» RECORDED DATA
/---

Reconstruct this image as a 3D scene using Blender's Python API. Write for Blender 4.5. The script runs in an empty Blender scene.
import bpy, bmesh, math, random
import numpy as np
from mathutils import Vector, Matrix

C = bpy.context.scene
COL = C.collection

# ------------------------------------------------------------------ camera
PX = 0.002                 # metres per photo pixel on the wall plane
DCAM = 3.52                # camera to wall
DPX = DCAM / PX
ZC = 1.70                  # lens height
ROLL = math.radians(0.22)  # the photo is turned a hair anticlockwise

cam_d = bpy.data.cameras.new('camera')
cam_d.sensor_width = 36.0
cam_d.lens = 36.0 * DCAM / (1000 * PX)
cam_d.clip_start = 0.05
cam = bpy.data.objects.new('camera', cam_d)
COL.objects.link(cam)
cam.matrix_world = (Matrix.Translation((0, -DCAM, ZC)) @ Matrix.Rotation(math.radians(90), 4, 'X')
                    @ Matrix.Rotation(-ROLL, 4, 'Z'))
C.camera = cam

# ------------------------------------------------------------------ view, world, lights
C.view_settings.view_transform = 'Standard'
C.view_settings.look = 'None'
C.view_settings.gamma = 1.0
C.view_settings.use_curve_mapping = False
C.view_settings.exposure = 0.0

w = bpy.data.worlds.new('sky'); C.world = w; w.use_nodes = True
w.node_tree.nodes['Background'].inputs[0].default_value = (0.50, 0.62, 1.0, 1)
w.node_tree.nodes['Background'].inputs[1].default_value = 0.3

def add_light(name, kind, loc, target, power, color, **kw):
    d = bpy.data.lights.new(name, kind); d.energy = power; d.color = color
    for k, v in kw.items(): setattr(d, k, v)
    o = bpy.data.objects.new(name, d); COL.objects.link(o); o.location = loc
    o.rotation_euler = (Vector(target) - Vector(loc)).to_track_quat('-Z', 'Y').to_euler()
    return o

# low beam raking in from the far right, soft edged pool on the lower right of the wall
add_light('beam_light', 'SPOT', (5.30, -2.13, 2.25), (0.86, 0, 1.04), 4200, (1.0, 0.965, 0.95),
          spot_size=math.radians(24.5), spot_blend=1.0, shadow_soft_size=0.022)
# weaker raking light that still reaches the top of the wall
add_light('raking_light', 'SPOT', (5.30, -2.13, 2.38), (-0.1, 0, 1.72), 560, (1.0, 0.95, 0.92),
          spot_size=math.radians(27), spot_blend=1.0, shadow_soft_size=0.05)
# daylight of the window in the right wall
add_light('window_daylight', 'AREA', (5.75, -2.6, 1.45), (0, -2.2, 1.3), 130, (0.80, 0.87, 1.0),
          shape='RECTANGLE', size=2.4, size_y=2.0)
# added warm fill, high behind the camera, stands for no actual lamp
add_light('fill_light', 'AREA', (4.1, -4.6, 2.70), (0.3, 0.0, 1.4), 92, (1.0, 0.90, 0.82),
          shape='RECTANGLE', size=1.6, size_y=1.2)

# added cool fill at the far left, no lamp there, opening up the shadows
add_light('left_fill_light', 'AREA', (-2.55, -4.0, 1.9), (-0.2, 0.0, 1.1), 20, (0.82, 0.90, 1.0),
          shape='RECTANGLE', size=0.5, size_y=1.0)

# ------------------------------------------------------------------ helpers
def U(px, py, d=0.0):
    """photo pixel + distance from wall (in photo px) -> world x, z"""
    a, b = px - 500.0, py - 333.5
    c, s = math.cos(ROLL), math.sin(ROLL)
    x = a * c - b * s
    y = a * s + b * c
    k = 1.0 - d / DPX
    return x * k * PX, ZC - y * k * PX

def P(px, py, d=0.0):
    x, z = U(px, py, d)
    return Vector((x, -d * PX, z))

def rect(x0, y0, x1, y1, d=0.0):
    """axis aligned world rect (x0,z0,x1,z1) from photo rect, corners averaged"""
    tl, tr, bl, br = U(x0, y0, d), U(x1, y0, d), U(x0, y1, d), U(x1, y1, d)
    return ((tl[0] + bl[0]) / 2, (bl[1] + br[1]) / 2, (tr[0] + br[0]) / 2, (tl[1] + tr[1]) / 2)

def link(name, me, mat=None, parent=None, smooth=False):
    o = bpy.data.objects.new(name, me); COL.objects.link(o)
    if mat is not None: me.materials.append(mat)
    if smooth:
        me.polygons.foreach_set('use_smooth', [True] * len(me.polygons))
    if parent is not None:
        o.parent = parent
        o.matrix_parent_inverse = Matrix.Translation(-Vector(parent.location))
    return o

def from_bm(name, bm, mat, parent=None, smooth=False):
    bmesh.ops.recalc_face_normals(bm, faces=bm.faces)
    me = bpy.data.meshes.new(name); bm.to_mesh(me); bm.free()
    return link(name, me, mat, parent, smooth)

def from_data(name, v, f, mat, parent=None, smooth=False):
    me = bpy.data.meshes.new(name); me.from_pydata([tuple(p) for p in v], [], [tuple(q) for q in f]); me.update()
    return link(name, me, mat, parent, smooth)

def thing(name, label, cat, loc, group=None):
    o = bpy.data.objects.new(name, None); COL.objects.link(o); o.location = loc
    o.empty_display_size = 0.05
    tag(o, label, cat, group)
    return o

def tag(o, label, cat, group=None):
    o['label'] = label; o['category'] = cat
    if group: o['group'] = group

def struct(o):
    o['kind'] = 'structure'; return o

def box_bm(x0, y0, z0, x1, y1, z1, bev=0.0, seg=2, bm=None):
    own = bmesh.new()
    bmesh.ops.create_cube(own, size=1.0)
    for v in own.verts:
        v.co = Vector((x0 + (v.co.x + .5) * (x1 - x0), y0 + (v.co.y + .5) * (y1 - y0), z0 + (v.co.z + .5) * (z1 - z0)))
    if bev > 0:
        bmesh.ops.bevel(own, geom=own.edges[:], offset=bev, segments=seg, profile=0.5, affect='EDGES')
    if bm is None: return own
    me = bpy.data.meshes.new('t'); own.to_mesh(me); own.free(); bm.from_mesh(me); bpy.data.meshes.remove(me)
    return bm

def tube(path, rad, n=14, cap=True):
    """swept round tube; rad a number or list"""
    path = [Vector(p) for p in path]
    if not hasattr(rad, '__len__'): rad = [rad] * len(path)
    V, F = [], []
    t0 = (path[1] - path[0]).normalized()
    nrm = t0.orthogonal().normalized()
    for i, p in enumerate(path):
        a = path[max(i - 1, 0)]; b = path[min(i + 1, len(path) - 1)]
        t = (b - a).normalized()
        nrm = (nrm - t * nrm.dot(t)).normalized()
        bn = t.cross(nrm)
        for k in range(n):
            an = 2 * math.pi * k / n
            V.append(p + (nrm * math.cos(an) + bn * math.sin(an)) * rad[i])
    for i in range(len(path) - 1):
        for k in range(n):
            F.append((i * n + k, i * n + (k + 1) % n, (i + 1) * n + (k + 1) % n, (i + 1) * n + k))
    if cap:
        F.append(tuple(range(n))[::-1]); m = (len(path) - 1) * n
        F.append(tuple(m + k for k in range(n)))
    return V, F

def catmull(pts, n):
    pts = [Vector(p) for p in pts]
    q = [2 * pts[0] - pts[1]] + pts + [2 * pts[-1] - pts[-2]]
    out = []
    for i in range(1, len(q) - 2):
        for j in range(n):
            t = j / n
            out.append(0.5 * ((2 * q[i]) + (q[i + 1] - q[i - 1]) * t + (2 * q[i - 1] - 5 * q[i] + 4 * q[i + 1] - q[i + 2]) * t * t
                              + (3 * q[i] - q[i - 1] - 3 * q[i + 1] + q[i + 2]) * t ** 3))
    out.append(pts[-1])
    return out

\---

» PROBLEM TO SOLVE
Write down every line of the data exactly as it appears above.

» COMPLETE ANSWER
Reconstruct this image as a 3D scene using Blender's Python API. Write for Blender 4.5. The script runs in an empty Blender scene.
import bpy, bmesh, math, random
import numpy as np
from mathutils import Vector, Matrix

C = bpy.context.scene
COL = C.collection

# ------------------------------------------------------------------ camera
PX = 0.002                 # metres per photo pixel on the wall plane
DCAM = 3.52                # camera to wall
DPX = DCAM / PX
ZC = 1.70                  # lens height
ROLL = math.radians(0.22)  # the photo is turned a hair anticlockwise

cam_d = bpy.data.cameras.new('camera')
cam_d.sensor_width = 36.0
cam_d.lens = 36.0 * DCAM / (1000 * PX)
cam_d.clip_start = 0.05
cam = bpy.data.objects.new('camera', cam_d)
COL.objects.link(cam)
cam.matrix_world = (Matrix.Translation((0, -DCAM, ZC)) @ Matrix.Rotation(math.radians(90), 4, 'X')
                    @ Matrix.Rotation(-ROLL, 4, 'Z'))
C.camera = cam

# ------------------------------------------------------------------ view, world, lights
C.view_settings.view_transform = 'Standard'
C.view_settings.look = 'None'
C.view_settings.gamma = 1.0
C.view_settings.use_curve_mapping = False
C.view_settings.exposure = 0.0

w = bpy.data.worlds.new('sky'); C.world = w; w.use_nodes = True
w.node_tree.nodes['Background'].inputs[0].default_value = (0.50, 0.62, 1.0, 1)
w.node_tree.nodes['Background'].inputs[1].default_value = 0.3

def add_light(name, kind, loc, target, power, color, **kw):
    d = bpy.data.lights.new(name, kind); d.energy = power; d.color = color
    for k, v in kw.items(): setattr(d, k, v)
    o = bpy.data.objects.new(name, d); COL.objects.link(o); o.location = loc
    o.rotation_euler = (Vector(target) - Vector(loc)).to_track_quat('-Z', 'Y').to_euler()
    return o

# low beam raking in from the far right, soft edged pool on the lower right of the wall
add_light('beam_light', 'SPOT', (5.30, -2.13, 2.25), (0.86, 0, 1.04), 4200, (1.0, 0.965, 0.95),
          spot_size=math.radians(24.5), spot_blend=1.0, shadow_soft_size=0.022)
# weaker raking light that still reaches the top of the wall
add_light('raking_light', 'SPOT', (5.30, -2.13, 2.38), (-0.1, 0, 1.72), 560, (1.0, 0.95, 0.92),
          spot_size=math.radians(27), spot_blend=1.0, shadow_soft_size=0.05)
# daylight of the window in the right wall
add_light('window_daylight', 'AREA', (5.75, -2.6, 1.45), (0, -2.2, 1.3), 130, (0.80, 0.87, 1.0),
          shape='RECTANGLE', size=2.4, size_y=2.0)
# added warm fill, high behind the camera, stands for no actual lamp
add_light('fill_light', 'AREA', (4.1, -4.6, 2.70), (0.3, 0.0, 1.4), 92, (1.0, 0.90, 0.82),
          shape='RECTANGLE', size=1.6, size_y=1.2)

# added cool fill at the far left, no lamp there, opening up the shadows
add_light('left_fill_light', 'AREA', (-2.55, -4.0, 1.9), (-0.2, 0.0, 1.1), 20, (0.82, 0.90, 1.0),
          shape='RECTANGLE', size=0.5, size_y=1.0)

# ------------------------------------------------------------------ helpers
def U(px, py, d=0.0):
    """photo pixel + distance from wall (in photo px) -> world x, z"""
    a, b = px - 500.0, py - 333.5
    c, s = math.cos(ROLL), math.sin(ROLL)
    x = a * c - b * s
    y = a * s + b * c
    k = 1.0 - d / DPX
    return x * k * PX, ZC - y * k * PX

def P(px, py, d=0.0):
    x, z = U(px, py, d)
    return Vector((x, -d * PX, z))

def rect(x0, y0, x1, y1, d=0.0):
    """axis aligned world rect (x0,z0,x1,z1) from photo rect, corners averaged"""
    tl, tr, bl, br = U(x0, y0, d), U(x1, y0, d), U(x0, y1, d), U(x1, y1, d)
    return ((tl[0] + bl[0]) / 2, (bl[1] + br[1]) / 2, (tr[0] + br[0]) / 2, (tl[1] + tr[1]) / 2)

def link(name, me, mat=None, parent=None, smooth=False):
    o = bpy.data.objects.new(name, me); COL.objects.link(o)
    if mat is not None: me.materials.append(mat)
    if smooth:
        me.polygons.foreach_set('use_smooth', [True] * len(me.polygons))
    if parent is not None:
        o.parent = parent
        o.matrix_parent_inverse = Matrix.Translation(-Vector(parent.location))
    return o

def from_bm(name, bm, mat, parent=None, smooth=False):
    bmesh.ops.recalc_face_normals(bm, faces=bm.faces)
    me = bpy.data.meshes.new(name); bm.to_mesh(me); bm.free()
    return link(name, me, mat, parent, smooth)

def from_data(name, v, f, mat, parent=None, smooth=False):
    me = bpy.data.meshes.new(name); me.from_pydata([tuple(p) for p in v], [], [tuple(q) for q in f]); me.update()
    return link(name, me, mat, parent, smooth)

def thing(name, label, cat, loc, group=None):
    o = bpy.data.objects.new(name, None); COL.objects.link(o); o.location = loc
    o.empty_display_size = 0.05
    tag(o, label, cat, group)
    return o

def tag(o, label, cat, group=None):
    o['label'] = label; o['category'] = cat
    if group: o['group'] = group

def struct(o):
    o['kind'] = 'structure'; return o

def box_bm(x0, y0, z0, x1, y1, z1, bev=0.0, seg=2, bm=None):
    own = bmesh.new()
    bmesh.ops.create_cube(own, size=1.0)
    for v in own.verts:
        v.co = Vector((x0 + (v.co.x + .5) * (x1 - x0), y0 + (v.co.y + .5) * (y1 - y0), z0 + (v.co.z + .5) * (z1 - z0)))
    if bev > 0:
        bmesh.ops.bevel(own, geom=own.edges[:], offset=bev, segments=seg, profile=0.5, affect='EDGES')
    if bm is None: return own
    me = bpy.data.meshes.new('t'); own.to_mesh(me); own.free(); bm.from_mesh(me); bpy.data.meshes.remove(me)
    return bm

def tube(path, rad, n=14, cap=True):
    """swept round tube; rad a number or list"""
    path = [Vector(p) for p in path]
    if not hasattr(rad, '__len__'): rad = [rad] * len(path)
    V, F = [], []
    t0 = (path[1] - path[0]).normalized()
    nrm = t0.orthogonal().normalized()
    for i, p in enumerate(path):
        a = path[max(i - 1, 0)]; b = path[min(i + 1, len(path) - 1)]
        t = (b - a).normalized()
        nrm = (nrm - t * nrm.dot(t)).normalized()
        bn = t.cross(nrm)
        for k in range(n):
            an = 2 * math.pi * k / n
            V.append(p + (nrm * math.cos(an) + bn * math.sin(an)) * rad[i])
    for i in range(len(path) - 1):
        for k in range(n):
            F.append((i * n + k, i * n + (k + 1) % n, (i + 1) * n + (k + 1) % n, (i + 1) * n + k))
    if cap:
        F.append(tuple(range(n))[::-1]); m = (len(path) - 1) * n
        F.append(tuple(m + k for k in range(n)))
    return V, F

def catmull(pts, n):
    pts = [Vector(p) for p in pts]
    q = [2 * pts[0] - pts[1]] + pts + [2 * pts[-1] - pts[-2]]
    out = []
    for i in range(1, len(q) - 2):
        for j in range(n):
            t = j / n
            out.append(0.5 * ((2 * q[i]) + (q[i + 1] - q[i - 1]) * t + (2 * q[i - 1] - 5 * q[i] + 4 * q[i + 1] - q[i + 2]) * t * t
                              + (3 * q[i] - q[i - 1] - 3 * q[i + 1] + q[i + 2]) * t ** 3))
    out.append(pts[-1])
    return out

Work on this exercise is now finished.